Some parts of the Thomas family married enslaved people, and their children were born into slavery, while others married free blacks. Both might occur with the same parent. For example, Sally’s son John raised some of his children as free and the others in slavery. Not all the family members remained in the South; along with fleeing to the North or West within the United States, others moved to Haiti and Canada.
The authors point out one extreme irony: that James’s father served on the US Supreme Court, and supported the majority opinion in the Dred Scott case.
How does the Thomas-Rapier family show how Black Americans navigated slavery in the mid-1800s?

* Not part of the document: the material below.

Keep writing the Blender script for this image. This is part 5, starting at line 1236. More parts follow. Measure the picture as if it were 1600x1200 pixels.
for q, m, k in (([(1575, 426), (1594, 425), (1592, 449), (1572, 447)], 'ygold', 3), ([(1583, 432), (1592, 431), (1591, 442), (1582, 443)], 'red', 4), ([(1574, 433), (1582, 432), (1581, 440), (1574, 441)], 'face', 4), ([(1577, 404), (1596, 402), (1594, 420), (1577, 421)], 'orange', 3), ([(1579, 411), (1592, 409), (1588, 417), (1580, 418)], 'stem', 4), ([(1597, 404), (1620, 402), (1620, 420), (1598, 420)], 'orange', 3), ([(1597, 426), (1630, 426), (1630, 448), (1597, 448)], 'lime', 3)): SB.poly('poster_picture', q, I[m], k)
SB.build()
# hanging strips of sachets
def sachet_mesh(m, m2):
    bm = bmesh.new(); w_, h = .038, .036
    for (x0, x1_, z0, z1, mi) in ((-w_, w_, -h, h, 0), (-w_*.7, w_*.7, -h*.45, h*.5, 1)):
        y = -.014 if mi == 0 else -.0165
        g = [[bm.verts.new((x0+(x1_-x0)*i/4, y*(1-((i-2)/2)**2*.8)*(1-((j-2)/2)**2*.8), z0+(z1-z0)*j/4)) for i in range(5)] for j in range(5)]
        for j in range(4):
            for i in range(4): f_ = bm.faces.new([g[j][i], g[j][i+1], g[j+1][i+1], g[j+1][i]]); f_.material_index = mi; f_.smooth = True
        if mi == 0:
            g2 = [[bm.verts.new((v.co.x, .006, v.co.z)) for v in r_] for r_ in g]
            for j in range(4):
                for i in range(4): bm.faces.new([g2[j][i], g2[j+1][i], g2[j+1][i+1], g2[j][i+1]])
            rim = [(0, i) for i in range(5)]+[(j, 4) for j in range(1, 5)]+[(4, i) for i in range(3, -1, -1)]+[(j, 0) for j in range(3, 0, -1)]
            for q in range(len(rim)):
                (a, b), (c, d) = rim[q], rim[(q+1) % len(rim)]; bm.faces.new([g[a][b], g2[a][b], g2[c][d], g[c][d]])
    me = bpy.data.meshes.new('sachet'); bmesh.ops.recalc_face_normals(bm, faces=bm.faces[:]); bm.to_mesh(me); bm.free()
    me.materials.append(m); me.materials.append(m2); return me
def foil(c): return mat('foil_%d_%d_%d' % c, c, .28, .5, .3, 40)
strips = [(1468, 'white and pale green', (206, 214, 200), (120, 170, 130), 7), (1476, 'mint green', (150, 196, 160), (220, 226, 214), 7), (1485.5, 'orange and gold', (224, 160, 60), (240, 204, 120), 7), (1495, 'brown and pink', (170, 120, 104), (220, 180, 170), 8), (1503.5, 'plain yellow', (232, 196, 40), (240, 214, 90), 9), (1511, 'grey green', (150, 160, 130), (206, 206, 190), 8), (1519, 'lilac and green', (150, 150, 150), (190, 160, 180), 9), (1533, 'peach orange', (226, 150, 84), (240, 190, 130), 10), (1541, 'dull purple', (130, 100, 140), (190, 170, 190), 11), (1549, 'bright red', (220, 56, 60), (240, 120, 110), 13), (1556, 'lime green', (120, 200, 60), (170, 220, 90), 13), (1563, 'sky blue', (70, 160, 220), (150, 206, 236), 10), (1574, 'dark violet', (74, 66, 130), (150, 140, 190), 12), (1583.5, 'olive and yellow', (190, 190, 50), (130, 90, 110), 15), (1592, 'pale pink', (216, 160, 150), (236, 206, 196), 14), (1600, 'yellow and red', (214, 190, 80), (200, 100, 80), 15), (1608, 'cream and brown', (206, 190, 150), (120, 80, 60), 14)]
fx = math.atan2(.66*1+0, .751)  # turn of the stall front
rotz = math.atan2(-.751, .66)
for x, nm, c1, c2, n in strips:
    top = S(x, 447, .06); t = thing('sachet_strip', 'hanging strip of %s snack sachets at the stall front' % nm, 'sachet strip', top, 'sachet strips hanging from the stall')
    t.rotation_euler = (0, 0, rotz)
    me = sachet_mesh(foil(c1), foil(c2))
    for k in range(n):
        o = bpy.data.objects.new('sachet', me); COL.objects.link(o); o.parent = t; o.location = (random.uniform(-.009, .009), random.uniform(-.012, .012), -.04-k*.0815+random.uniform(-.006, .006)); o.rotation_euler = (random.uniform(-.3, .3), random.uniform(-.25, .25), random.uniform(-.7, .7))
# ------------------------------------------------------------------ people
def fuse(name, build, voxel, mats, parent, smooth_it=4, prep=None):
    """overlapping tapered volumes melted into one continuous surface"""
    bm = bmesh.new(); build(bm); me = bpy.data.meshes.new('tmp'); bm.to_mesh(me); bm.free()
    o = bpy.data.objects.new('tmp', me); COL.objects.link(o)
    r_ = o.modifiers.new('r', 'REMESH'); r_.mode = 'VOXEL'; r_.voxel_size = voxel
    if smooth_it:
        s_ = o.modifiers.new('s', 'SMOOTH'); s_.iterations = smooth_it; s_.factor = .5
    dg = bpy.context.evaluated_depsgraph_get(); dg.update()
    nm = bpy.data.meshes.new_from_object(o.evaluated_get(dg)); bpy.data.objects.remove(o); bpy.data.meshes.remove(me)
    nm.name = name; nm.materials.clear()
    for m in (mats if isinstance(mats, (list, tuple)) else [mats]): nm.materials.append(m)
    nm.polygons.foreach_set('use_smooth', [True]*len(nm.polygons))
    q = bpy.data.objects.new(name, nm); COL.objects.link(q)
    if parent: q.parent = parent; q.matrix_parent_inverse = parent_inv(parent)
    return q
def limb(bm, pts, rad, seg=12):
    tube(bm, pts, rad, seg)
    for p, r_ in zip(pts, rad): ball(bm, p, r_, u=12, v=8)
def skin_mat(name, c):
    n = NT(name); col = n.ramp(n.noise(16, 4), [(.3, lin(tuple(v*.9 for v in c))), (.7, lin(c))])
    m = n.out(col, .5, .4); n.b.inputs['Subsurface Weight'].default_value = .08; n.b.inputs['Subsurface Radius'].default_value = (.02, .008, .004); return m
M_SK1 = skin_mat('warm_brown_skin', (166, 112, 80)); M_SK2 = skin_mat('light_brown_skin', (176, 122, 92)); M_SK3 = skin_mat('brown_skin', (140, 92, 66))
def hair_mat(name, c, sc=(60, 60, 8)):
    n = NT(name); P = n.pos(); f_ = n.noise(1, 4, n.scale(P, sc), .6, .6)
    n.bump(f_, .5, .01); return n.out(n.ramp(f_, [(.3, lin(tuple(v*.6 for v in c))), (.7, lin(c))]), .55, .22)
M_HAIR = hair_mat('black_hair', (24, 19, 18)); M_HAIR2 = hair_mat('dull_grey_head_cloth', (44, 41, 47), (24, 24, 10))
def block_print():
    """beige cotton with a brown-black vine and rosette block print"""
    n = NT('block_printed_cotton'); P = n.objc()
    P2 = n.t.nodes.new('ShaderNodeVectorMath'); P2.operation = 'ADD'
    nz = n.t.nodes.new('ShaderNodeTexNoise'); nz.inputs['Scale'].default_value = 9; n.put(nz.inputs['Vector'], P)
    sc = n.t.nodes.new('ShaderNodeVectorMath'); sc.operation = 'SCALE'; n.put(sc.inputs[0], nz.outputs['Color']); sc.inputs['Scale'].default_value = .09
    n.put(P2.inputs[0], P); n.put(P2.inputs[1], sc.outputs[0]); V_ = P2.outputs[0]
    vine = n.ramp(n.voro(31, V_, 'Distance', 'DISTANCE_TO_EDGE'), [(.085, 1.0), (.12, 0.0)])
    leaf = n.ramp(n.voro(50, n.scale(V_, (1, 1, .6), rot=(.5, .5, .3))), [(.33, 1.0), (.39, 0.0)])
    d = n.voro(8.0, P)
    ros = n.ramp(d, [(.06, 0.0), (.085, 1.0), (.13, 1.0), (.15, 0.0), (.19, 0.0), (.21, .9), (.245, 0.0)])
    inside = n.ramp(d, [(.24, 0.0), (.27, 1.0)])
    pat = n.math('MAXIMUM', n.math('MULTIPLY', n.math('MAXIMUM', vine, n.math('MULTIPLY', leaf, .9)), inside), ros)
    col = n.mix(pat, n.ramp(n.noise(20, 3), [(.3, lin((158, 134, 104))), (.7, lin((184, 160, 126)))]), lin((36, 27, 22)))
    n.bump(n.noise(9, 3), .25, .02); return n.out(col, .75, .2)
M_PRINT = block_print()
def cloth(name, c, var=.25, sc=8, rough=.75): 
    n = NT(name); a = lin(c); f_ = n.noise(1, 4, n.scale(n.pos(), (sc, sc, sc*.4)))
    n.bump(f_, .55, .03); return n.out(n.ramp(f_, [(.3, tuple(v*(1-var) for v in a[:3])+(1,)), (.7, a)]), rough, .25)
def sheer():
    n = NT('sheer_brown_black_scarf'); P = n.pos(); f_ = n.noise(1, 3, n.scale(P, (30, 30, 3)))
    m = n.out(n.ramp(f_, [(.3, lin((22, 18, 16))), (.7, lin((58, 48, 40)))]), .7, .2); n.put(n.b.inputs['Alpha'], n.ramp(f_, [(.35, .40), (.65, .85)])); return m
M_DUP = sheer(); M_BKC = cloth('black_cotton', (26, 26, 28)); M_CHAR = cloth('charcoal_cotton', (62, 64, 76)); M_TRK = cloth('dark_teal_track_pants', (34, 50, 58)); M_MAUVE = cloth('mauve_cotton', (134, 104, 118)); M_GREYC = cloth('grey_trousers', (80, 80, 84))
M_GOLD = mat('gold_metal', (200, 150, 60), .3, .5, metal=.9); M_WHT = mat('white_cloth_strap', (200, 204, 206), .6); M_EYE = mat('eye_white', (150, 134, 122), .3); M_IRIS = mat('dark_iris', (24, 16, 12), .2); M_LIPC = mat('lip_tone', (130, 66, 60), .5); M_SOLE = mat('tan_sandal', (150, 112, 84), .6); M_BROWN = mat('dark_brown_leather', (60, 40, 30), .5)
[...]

The Thomas-Rapier family demonstrates a wide variety of creative approaches that Black Americans used to survive and resist slavery in the mid-nineteenth century United States. The different approaches that various family members took show how resilient and versatile enslaved Americans were, even when they remained within the slavery system. Others managed to leave the slaveholding states and settle in the North or even leave the United States and live abroad.
Authors John Hope Franklin and Loren Schweninger demonstrate how individuals worked tirelessly to find legal loopholes and negotiate contracts with the slaveholders. Purchasing freedom for themselves or family members was a strong motivation to work for wages, which the enslaved worker would pay to the slaveholder. In Tennessee, Sally Thomas used this system to purchase freedom for her sons, but not for herself. This system was often more successful, as it was for her, if the children were mixed-race, especially if their father was the slaveholder.
Thomas’s free sons took maximum advantage of their liberty, using their profession of barber in distinct ways. John remained in the South, while James traveled abroad before returning to settle in the North. The son who remained enslaved obtained his liberty by leaving the North, and remained free living in Canada and New York.